§ **Short exercise**
Your task is to write out exactly the lines from the line containing "Continue the Blender" through the end of the records, inclusive at both ends.

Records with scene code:
━━━━━━━━━━━━━━━━━━━━━━━━━━━━━━

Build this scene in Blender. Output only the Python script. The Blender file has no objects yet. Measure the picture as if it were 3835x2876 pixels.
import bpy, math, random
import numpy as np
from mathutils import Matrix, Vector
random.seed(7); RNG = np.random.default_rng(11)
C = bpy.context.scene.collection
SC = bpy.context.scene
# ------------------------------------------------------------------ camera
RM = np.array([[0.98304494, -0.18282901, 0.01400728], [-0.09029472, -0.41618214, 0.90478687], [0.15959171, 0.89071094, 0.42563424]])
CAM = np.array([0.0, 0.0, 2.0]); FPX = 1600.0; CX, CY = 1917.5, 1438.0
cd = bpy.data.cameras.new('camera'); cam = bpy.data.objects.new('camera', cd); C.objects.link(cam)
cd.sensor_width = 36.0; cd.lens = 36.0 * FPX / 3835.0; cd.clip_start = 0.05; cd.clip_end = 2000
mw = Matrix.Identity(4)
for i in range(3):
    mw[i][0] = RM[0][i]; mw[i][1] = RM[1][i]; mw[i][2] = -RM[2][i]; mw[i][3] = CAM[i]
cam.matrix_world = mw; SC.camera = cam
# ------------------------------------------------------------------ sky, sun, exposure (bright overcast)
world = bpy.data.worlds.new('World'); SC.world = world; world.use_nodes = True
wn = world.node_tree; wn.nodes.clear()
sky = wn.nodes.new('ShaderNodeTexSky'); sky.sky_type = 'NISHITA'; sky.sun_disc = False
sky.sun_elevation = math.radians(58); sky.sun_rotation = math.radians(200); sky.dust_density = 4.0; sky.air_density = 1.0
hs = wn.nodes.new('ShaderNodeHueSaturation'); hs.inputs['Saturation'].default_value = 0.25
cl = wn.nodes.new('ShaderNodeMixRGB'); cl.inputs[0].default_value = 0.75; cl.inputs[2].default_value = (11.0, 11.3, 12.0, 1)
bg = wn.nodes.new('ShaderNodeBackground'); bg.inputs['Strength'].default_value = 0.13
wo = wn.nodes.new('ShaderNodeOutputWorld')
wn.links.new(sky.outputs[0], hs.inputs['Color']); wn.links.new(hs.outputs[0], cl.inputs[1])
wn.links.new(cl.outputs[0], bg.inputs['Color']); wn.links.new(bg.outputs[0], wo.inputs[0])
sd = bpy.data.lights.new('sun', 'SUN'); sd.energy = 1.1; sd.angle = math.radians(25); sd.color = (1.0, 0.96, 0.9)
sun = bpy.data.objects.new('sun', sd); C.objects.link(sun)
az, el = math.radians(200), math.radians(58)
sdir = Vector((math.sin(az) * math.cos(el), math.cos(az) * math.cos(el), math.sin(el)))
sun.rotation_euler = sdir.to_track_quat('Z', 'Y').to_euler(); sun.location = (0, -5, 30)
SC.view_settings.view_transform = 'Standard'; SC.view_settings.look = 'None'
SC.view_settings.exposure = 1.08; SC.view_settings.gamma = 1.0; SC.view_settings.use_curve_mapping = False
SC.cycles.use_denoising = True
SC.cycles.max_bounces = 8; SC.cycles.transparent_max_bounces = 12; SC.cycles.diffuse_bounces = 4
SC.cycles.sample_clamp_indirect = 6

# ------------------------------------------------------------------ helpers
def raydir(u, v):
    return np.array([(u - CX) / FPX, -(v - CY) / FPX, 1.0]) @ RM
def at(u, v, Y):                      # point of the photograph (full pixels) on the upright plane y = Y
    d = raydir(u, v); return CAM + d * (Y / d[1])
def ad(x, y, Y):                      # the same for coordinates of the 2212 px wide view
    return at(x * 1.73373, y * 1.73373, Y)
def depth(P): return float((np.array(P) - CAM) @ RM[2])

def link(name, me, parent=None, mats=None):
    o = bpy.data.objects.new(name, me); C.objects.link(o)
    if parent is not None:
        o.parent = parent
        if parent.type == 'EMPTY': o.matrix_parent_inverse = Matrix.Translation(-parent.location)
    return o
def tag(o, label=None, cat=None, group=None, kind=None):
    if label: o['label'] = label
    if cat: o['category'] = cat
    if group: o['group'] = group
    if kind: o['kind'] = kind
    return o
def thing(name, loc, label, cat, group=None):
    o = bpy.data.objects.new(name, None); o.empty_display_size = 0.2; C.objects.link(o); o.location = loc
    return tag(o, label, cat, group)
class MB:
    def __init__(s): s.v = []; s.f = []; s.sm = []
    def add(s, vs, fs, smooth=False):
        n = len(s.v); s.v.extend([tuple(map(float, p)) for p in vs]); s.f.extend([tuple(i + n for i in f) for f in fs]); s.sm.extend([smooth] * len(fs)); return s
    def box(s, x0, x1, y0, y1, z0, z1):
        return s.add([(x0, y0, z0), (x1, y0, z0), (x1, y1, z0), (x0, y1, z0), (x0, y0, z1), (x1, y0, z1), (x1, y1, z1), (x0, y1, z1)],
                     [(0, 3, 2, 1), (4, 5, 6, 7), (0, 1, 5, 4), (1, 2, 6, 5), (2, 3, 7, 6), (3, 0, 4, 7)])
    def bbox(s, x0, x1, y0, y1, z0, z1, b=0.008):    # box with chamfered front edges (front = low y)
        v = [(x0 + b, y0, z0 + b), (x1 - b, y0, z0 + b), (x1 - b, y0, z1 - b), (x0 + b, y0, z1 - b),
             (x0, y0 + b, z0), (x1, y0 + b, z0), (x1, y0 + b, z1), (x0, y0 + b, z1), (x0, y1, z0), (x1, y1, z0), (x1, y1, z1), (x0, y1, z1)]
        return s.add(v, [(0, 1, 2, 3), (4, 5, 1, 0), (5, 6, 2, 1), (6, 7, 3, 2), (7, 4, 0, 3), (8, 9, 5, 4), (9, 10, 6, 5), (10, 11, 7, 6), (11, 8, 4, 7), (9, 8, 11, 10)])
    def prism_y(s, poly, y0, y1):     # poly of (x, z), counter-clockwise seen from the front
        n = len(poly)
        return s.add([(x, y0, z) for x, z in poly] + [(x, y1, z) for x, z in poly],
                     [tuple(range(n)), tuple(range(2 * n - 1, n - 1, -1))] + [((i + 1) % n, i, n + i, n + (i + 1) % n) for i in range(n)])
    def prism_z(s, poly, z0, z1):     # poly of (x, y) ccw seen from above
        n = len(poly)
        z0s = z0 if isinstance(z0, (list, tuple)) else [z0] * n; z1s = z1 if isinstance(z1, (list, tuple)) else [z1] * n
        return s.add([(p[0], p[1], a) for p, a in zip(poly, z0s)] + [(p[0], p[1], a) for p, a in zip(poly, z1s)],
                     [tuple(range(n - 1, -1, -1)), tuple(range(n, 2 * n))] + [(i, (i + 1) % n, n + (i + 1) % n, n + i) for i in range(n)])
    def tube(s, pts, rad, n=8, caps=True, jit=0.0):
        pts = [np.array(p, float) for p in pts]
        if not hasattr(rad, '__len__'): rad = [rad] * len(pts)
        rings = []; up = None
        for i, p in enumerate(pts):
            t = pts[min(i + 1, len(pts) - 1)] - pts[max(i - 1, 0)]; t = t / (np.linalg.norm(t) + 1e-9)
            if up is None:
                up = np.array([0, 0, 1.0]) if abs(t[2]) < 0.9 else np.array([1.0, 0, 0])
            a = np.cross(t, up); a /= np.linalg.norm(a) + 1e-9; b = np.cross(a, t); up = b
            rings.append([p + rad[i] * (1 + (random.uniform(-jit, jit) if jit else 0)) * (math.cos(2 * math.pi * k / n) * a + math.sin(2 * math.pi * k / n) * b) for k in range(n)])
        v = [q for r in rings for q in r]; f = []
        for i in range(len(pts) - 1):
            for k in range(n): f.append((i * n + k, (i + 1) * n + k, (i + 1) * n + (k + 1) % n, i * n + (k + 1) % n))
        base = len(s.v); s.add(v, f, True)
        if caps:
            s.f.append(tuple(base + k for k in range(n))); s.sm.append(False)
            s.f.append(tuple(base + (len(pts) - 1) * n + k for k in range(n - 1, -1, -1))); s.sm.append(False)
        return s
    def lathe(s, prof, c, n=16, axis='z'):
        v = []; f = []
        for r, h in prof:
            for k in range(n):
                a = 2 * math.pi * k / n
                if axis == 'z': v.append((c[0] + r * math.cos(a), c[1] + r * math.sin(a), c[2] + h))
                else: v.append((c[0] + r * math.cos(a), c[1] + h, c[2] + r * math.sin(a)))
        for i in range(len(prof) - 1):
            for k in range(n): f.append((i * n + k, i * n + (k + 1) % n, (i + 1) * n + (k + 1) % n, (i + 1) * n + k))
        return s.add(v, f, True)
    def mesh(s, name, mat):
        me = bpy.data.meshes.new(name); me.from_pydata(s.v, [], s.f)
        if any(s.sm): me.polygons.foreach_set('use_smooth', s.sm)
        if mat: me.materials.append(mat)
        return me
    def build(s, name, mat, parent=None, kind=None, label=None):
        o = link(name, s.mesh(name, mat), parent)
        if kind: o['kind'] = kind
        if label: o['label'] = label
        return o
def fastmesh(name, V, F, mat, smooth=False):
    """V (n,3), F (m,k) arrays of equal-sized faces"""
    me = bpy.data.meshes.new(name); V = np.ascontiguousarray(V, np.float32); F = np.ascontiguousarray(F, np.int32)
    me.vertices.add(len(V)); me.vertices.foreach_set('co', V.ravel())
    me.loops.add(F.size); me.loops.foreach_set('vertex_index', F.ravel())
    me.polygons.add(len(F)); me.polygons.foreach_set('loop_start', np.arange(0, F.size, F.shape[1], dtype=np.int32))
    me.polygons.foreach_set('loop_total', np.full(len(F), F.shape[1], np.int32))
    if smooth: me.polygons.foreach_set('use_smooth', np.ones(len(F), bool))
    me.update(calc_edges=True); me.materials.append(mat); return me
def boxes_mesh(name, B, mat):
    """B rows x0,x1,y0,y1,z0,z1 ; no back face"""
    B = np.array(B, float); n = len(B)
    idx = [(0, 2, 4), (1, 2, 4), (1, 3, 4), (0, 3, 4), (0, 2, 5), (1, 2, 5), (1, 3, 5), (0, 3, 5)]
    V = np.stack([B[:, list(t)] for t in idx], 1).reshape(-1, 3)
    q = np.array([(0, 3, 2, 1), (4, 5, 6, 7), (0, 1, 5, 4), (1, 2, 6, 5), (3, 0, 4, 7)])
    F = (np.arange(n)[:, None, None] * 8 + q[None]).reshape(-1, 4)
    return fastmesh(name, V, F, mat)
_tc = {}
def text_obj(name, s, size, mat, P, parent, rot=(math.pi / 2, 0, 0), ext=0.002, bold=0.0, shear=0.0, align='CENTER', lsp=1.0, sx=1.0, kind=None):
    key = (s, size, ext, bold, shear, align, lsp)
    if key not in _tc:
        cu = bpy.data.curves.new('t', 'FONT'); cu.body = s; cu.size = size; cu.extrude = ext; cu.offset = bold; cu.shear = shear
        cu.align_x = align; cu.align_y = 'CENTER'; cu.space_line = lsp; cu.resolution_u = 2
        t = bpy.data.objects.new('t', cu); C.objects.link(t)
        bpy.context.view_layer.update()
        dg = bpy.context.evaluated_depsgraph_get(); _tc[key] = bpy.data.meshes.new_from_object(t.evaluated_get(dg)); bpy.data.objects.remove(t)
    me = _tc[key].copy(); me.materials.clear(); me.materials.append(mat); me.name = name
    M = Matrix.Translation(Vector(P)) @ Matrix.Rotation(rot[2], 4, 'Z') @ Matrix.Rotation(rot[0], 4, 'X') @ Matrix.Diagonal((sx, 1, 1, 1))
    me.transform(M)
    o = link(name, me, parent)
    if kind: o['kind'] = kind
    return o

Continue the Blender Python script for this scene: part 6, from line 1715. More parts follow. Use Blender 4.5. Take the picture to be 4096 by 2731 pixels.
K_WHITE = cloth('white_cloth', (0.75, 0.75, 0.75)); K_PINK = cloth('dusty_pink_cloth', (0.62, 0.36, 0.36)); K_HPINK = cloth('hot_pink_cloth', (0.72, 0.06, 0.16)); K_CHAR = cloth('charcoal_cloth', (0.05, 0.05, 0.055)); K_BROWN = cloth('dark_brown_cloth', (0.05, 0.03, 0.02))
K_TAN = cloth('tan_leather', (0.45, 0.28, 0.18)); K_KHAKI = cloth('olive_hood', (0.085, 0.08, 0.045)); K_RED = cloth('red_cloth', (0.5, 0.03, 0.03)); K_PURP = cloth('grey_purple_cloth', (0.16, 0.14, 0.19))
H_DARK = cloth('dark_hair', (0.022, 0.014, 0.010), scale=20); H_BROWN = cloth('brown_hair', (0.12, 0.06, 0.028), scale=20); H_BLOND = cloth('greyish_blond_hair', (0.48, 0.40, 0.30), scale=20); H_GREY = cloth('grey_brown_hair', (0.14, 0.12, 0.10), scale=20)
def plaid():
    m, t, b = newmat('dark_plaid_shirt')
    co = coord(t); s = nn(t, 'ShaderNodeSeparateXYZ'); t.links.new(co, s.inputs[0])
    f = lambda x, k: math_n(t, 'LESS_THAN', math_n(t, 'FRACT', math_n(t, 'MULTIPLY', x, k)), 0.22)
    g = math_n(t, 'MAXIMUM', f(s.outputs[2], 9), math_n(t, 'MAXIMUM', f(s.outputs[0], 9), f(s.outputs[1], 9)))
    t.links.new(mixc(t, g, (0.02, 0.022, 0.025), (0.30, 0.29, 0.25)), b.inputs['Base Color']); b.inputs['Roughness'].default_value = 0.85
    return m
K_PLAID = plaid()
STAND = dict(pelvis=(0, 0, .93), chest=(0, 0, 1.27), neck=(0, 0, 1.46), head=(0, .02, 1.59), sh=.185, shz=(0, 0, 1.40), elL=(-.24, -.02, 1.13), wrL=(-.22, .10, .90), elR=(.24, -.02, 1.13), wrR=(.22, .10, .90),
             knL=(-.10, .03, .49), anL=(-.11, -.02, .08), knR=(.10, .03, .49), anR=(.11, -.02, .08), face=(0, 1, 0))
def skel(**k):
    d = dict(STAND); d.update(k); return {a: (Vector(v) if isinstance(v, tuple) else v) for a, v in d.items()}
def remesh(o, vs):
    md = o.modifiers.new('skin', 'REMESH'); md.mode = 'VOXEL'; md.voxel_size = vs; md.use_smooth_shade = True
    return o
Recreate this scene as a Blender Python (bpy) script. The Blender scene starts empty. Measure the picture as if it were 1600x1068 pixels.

━━━━━━━━━━━━━━━━━━━━━━━━━━━━━━

§ **Finished answer**
Continue the Blender Python script for this scene: part 6, from line 1715. More parts follow. Use Blender 4.5. Take the picture to be 4096 by 2731 pixels.
K_WHITE = cloth('white_cloth', (0.75, 0.75, 0.75)); K_PINK = cloth('dusty_pink_cloth', (0.62, 0.36, 0.36)); K_HPINK = cloth('hot_pink_cloth', (0.72, 0.06, 0.16)); K_CHAR = cloth('charcoal_cloth', (0.05, 0.05, 0.055)); K_BROWN = cloth('dark_brown_cloth', (0.05, 0.03, 0.02))
K_TAN = cloth('tan_leather', (0.45, 0.28, 0.18)); K_KHAKI = cloth('olive_hood', (0.085, 0.08, 0.045)); K_RED = cloth('red_cloth', (0.5, 0.03, 0.03)); K_PURP = cloth('grey_purple_cloth', (0.16, 0.14, 0.19))
H_DARK = cloth('dark_hair', (0.022, 0.014, 0.010), scale=20); H_BROWN = cloth('brown_hair', (0.12, 0.06, 0.028), scale=20); H_BLOND = cloth('greyish_blond_hair', (0.48, 0.40, 0.30), scale=20); H_GREY = cloth('grey_brown_hair', (0.14, 0.12, 0.10), scale=20)
def plaid():
    m, t, b = newmat('dark_plaid_shirt')
    co = coord(t); s = nn(t, 'ShaderNodeSeparateXYZ'); t.links.new(co, s.inputs[0])
    f = lambda x, k: math_n(t, 'LESS_THAN', math_n(t, 'FRACT', math_n(t, 'MULTIPLY', x, k)), 0.22)
    g = math_n(t, 'MAXIMUM', f(s.outputs[2], 9), math_n(t, 'MAXIMUM', f(s.outputs[0], 9), f(s.outputs[1], 9)))
    t.links.new(mixc(t, g, (0.02, 0.022, 0.025), (0.30, 0.29, 0.25)), b.inputs['Base Color']); b.inputs['Roughness'].default_value = 0.85
    return m
K_PLAID = plaid()
STAND = dict(pelvis=(0, 0, .93), chest=(0, 0, 1.27), neck=(0, 0, 1.46), head=(0, .02, 1.59), sh=.185, shz=(0, 0, 1.40), elL=(-.24, -.02, 1.13), wrL=(-.22, .10, .90), elR=(.24, -.02, 1.13), wrR=(.22, .10, .90),
             knL=(-.10, .03, .49), anL=(-.11, -.02, .08), knR=(.10, .03, .49), anR=(.11, -.02, .08), face=(0, 1, 0))
def skel(**k):
    d = dict(STAND); d.update(k); return {a: (Vector(v) if isinstance(v, tuple) else v) for a, v in d.items()}
def remesh(o, vs):
    md = o.modifiers.new('skin', 'REMESH'); md.mode = 'VOXEL'; md.voxel_size = vs; md.use_smooth_shade = True
    return o
Recreate this scene as a Blender Python (bpy) script. The Blender scene starts empty. Measure the picture as if it were 1600x1068 pixels.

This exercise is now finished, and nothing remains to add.